Even if they decide not to call it quits and work on other series, they could try to salvage the Final Fantasy name.

For example, they could stop making androgynous main characters that nobody really connects to.
They could start incorporating other ethnicities in the series to broaden its appeal... you know, without making them look like complete racial stereotypes.
They could make their plotlines less hectic and less full of indecipherable jargon and complicated names. (I played that game, and that summary still means absolutely nothing to me than a bunch of big words.)
You know what would also be an amazing idea?

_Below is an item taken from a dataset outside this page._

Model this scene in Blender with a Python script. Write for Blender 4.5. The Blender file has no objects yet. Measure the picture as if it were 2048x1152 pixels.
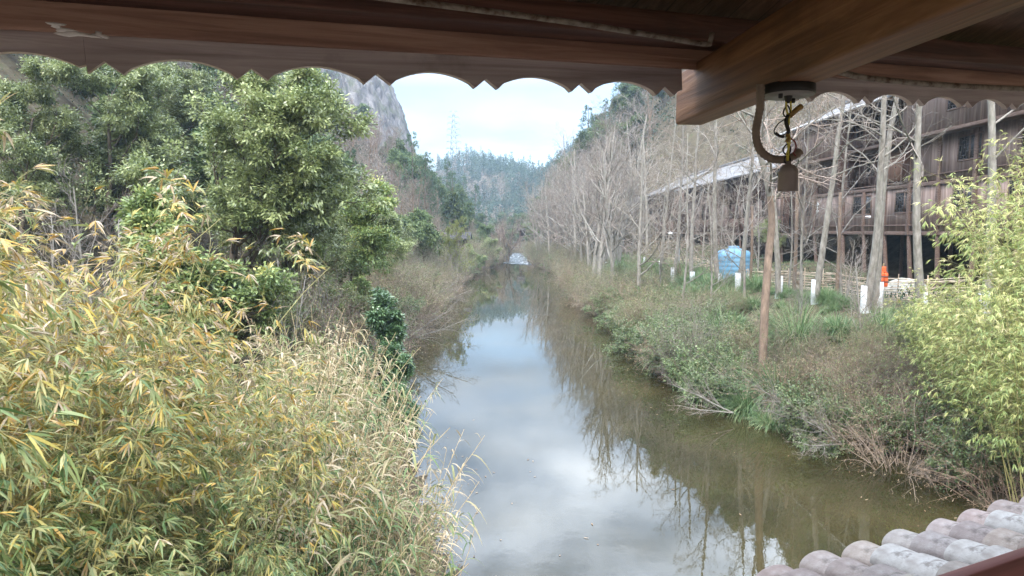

They could start listening to player feedback! (See above critiques of FFXIV for details.)

There are countless things they could do to save their company, or maybe even the Final Fantasy brand in general.
Perhaps the huge dent in their pockets from FFXIV, and knowing five whole years of game development have all been a waste will convince them...
Or perhaps their big egos will get the better of them, and we'll see them fall to the depths of videogame hell... the bargain bin.

1 comment:

  1. The one thing I liked about the series was the disconnect each one had from another - it had enough of a template that you could pick up the specifics close enough (like the classes, even though "white mage" and "black mage" are pretty much universal) while you were always treated to something new each time. But this applied the most in their early games - I, II, III, Tactics they just don't do enough new - like characters I care about, or said it best. This series should be laid to rest so the programmers can just get to something new.